13. Тяо дамти Бубукин!

   Лешка Мамыкин в футболе разбирался очень хорошо. Его футбольное становление прошло в «Динамо» в бытность Якушина, и он даже внешне копировал Михея. Ходил всегда такой серьезный, нахмуренный, как будто всеми мыслями был далеко, в тактических планах. В 1976 году команда, можно сказать, выстрелила, поднялась с тринадцатого места до седьмого – и весной, и осенью.
   Однако, Мамыкин не любил конфликтных ситуаций. Не хотел конфликтовать с игроками. Лидеры же ЦСКА, вполне довольные занятым местом, стали позволять себе лишнее. И я, воспитанник Тарасова, взял на себя неблагодарную роль блюстителя порядка. Говорю: «Леш, у нас такая ситуация, игроки пьют на сборах. Не веришь – пойдем». Заходим в комнату, сидят Борис Копейкин и Володька Астаповский, пьют шампанское. Веселье, музыка. Я говорю: «Вот тебе факт налицо, а завтра большая нагрузка. Какие они к черту у нас игроки?» Как-то раз возвращались мы после победы из Ленинграда, меня пригласили в купе Чесноков, Копейкин, Астаповский. И под то же шампанское выдают мне:
   – Валентин Борисыч, вы как тренер нас устраиваете, но как человек – не очень. Мамыкин – старший тренер, и то не ведет себя так. Вы наказываете, на собраниях выступаете, говорите, что мы пьем. А ведь всех: и нас, и клуб устраивает седьмое место.
   Я отвечаю, что расти надо, хочу, чтобы они постоянно в сборной играли. А они мне:
   – Тогда мы будем принимать меры по отношению к вам.
   И написали письмо в Главпур, о том, что я не могу найти контакт с игроками. Приехал генерал Соболев, заместитель Епишева, толковый мужик.
   На собрании он говорит:
   – Валентин Борисович, вот письмо, игроки вами недовольны. Что вы можете сказать?
   – А как они могут быть довольны?! Они пьют. Вы знаете, что киевское «Динамо» делает две тысячи метров с максимальной мощностью? Чесноков на сегодняшний день делает шестьсот-семьсот. Копейкин столько-то. Такая ситуация. Это все равно, что на «Запорожце» обгонять «Мерседес». Надо либо раньше выезжать, либо шины ему прокалывать. Пьют они: этот, этот и этот – поименно.
   Соболев к Мамыкину:
   – Странно. Здесь надо другого, наверное, снимать. Подполковник Мамыкин, объясните ситуацию, игроки пишут одно, Бубукин говорит другое. Кто виноват?

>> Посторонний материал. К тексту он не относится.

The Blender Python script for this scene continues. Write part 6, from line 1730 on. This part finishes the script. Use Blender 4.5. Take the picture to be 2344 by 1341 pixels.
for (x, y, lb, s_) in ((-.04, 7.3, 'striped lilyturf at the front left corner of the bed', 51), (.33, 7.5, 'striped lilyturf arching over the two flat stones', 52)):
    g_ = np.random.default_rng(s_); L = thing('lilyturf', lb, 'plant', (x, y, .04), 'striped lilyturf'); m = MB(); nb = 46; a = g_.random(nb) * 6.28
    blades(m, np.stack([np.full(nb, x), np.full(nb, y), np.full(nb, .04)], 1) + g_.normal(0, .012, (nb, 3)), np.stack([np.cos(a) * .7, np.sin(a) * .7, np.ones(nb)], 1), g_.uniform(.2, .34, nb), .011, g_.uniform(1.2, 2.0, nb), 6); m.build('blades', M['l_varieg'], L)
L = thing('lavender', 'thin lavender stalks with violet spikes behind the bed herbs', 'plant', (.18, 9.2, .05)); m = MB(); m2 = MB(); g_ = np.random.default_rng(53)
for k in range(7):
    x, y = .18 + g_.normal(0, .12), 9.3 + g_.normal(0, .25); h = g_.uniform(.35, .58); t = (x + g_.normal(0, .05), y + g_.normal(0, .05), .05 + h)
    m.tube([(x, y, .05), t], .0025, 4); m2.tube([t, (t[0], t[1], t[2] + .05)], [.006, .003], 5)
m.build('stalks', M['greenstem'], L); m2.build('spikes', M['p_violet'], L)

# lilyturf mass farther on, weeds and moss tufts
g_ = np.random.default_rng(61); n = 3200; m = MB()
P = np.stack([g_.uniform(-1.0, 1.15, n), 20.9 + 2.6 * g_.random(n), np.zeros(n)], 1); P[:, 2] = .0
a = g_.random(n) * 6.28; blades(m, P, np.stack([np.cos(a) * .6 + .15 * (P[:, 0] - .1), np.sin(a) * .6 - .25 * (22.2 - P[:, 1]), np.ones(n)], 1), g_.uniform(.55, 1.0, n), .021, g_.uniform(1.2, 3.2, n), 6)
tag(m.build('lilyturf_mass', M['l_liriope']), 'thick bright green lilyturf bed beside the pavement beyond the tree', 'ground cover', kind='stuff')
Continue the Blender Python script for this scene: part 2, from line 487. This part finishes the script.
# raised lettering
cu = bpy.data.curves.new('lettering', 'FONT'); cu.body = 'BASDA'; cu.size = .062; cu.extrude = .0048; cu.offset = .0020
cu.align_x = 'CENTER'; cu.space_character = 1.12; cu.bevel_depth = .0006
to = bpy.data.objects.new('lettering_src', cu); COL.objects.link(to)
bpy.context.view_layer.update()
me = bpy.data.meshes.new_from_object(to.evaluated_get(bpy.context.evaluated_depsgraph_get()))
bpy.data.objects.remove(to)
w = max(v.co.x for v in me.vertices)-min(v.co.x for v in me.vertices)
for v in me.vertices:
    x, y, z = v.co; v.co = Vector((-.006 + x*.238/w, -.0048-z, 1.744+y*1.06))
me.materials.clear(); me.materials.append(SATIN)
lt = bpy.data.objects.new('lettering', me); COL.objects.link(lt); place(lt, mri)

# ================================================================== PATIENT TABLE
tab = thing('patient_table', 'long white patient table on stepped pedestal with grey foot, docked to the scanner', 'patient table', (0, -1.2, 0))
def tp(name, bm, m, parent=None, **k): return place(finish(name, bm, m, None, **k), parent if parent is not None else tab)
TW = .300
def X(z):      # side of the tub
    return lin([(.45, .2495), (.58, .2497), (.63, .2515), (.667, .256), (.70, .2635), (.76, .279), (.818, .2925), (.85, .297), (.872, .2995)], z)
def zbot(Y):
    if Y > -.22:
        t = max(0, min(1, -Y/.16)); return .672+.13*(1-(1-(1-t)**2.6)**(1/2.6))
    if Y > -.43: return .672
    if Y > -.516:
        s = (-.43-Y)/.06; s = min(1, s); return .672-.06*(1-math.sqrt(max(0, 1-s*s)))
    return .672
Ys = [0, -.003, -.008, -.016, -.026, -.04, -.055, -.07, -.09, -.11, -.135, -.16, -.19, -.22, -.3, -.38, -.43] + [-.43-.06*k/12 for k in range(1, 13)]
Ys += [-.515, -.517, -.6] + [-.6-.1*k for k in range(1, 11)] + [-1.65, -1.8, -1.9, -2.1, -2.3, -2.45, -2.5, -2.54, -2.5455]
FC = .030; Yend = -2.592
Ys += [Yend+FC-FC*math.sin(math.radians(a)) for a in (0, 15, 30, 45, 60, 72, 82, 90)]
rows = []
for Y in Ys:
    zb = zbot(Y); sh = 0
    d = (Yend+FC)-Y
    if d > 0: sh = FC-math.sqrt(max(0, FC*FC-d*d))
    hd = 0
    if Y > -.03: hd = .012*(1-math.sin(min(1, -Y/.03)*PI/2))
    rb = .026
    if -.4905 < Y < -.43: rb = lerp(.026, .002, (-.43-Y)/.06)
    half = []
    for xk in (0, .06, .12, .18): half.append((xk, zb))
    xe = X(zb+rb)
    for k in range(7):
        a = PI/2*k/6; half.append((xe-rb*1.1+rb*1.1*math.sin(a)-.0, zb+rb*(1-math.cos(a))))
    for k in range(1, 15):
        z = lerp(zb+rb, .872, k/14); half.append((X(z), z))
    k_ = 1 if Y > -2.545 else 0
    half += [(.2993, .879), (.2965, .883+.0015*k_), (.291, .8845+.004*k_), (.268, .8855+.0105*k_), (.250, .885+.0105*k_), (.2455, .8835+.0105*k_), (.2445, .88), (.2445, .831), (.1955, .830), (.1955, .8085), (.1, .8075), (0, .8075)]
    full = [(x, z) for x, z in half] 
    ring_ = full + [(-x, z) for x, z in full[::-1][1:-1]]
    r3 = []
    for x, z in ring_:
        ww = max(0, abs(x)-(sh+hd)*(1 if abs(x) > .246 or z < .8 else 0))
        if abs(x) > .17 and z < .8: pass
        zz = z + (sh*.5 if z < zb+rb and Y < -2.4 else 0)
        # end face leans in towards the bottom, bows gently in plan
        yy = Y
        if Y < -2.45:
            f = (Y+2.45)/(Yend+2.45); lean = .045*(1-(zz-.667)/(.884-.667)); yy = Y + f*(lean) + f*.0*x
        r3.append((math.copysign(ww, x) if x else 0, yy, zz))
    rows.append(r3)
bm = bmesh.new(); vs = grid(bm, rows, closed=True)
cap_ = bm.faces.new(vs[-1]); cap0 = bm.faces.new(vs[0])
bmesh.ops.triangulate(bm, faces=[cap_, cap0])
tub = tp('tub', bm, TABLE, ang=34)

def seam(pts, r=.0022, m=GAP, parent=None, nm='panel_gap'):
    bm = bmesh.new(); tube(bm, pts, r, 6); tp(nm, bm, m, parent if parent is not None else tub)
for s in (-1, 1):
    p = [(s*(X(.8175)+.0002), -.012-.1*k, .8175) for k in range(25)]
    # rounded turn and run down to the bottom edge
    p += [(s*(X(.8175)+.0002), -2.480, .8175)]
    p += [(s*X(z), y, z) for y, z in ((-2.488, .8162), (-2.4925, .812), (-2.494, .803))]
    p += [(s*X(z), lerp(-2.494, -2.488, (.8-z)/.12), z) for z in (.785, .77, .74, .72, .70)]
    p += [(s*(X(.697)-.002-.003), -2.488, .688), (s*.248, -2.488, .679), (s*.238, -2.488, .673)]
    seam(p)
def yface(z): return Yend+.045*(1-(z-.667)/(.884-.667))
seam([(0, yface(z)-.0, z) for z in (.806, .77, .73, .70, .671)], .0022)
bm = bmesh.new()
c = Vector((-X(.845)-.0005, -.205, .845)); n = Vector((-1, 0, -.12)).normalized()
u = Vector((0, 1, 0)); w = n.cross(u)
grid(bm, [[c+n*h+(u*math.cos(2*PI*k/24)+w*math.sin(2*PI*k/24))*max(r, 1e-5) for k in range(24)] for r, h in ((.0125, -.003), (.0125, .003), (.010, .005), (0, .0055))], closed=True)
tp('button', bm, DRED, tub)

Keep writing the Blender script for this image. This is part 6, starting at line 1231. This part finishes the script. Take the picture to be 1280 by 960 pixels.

   Лешка нахмурился, подумал и говорит:
   – Я считаю, раз сложилась такая ситуация, Валентину Борисовичу надо уходить.
   Ему вторит начальник команды Смирнов, он раньше политико-воспитательной работой в Главпуре занимался. А здесь должность высокая, зарплата, поездки и так далее.
   Я выступил:
   – Вы диагноз поставили неверно. Вот увидите, потому что не во мне дело. Считайте, что подал рапорт об уходе, завтра подам письменно…
   Опять появляется Тарасов:
   – Слышал Валентин. Я навел справки, есть Вьетнам. Поезжай, не лезь ты в эти склоки, я знаю, что ты прав. А там полигон прекрасный. Хочешь, в десять нападающих играй, хочешь, десять вратарей поставь, вьетнамцам по фигу. Они рису пожрут и в футбол идут играть. Поезжай на годик, а здесь разберутся.